The Investment Company Institute1 appreciates the opportunity to comment on the Securities and Exchange Commission’s concept release regarding the regulation of market information fees and revenues.2 The Release reviews the arrangements for disseminating "market information," i.e., information concerning quotations for and transactions in securities and options that are actively traded in the U.S. markets, the fees charged for this information, and the role of revenues obtained from these fees in funding the markets’ self-regulatory organizations.

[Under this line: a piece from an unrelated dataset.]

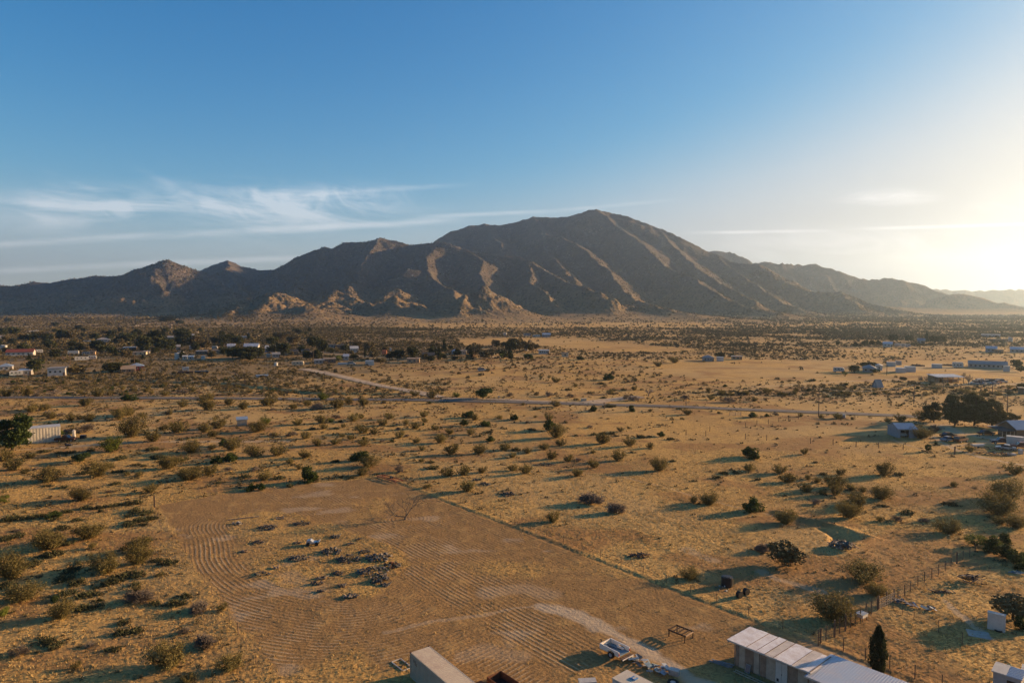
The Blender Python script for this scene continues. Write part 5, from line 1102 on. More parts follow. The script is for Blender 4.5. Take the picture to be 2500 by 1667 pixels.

The Institute believes that the issues raised by the Release are very important to the effective functioning of the markets. Reliable and timely market information is crucial to our members, who are investors of over $6 trillion of assets for over 78 million individual shareholders. As the Release notes, the consolidated, real-time stream of market information is an important means of enhancing the transparency of the buying and selling interest in a security, for addressing the fragmentation of buying and selling interest among different market centers, and for facilitating the best execution of customers' orders by their broker-dealers.

The Release states that one of the developments in the securities industry prompting the SEC’s review of market information arrangements are the NYSE’s and Nasdaq’s plans to become for-profit entities. As the Institute stated in a letter to SEC Chairman Levitt last fall,3 the demutualization of the NYSE and Nasdaq raises a concern, which stems from the overwhelming dominance that these entities currently enjoy in the marketplace and are likely to continue to enjoy after they become for-profit enterprises, that the NYSE and Nasdaq might raise their fees to inappropriate levels. We are therefore pleased that the SEC is reevaluating the arrangements for disseminating market information, including the fees charged for this information. We agree with the approach outlined in the Release that market information fee levels should be tied to some type of flexible cost-based standard in order to prevent entities from raising fees to inappropriate levels and realizing excessive profits.

* * *

The Institute appreciates the opportunity to comment on the concept release. Any questions regarding our comments may be directed to the undersigned at 202-326-5815 or to Ari Burstein, Assistant Counsel, at 202-371-5408.

Sincerely,

Craig S. Tyle
General Counsel

ENDNOTES

1 The Investment Company Institute is the national association of the American investment company industry. Its membership includes 8,021 open-end investment companies ("mutual funds"), 496 closed-end investment companies and 8 sponsors of unit investment trusts. Its mutual fund members have assets of about $6.728 trillion, accounting for approximately 95% of total industry assets, and over 78.7 million individual shareholders.

2 Securities Exchange Act Release No. 42208 (December 9, 1999), 64 FR 70613 (December 17, 1999) (the "Release").

3 See Letter from Matthew P. Fink, President, Investment Company Institute to, Arthur Levitt, Chairman, Securities and Exchange Commission, dated October 13, 1999.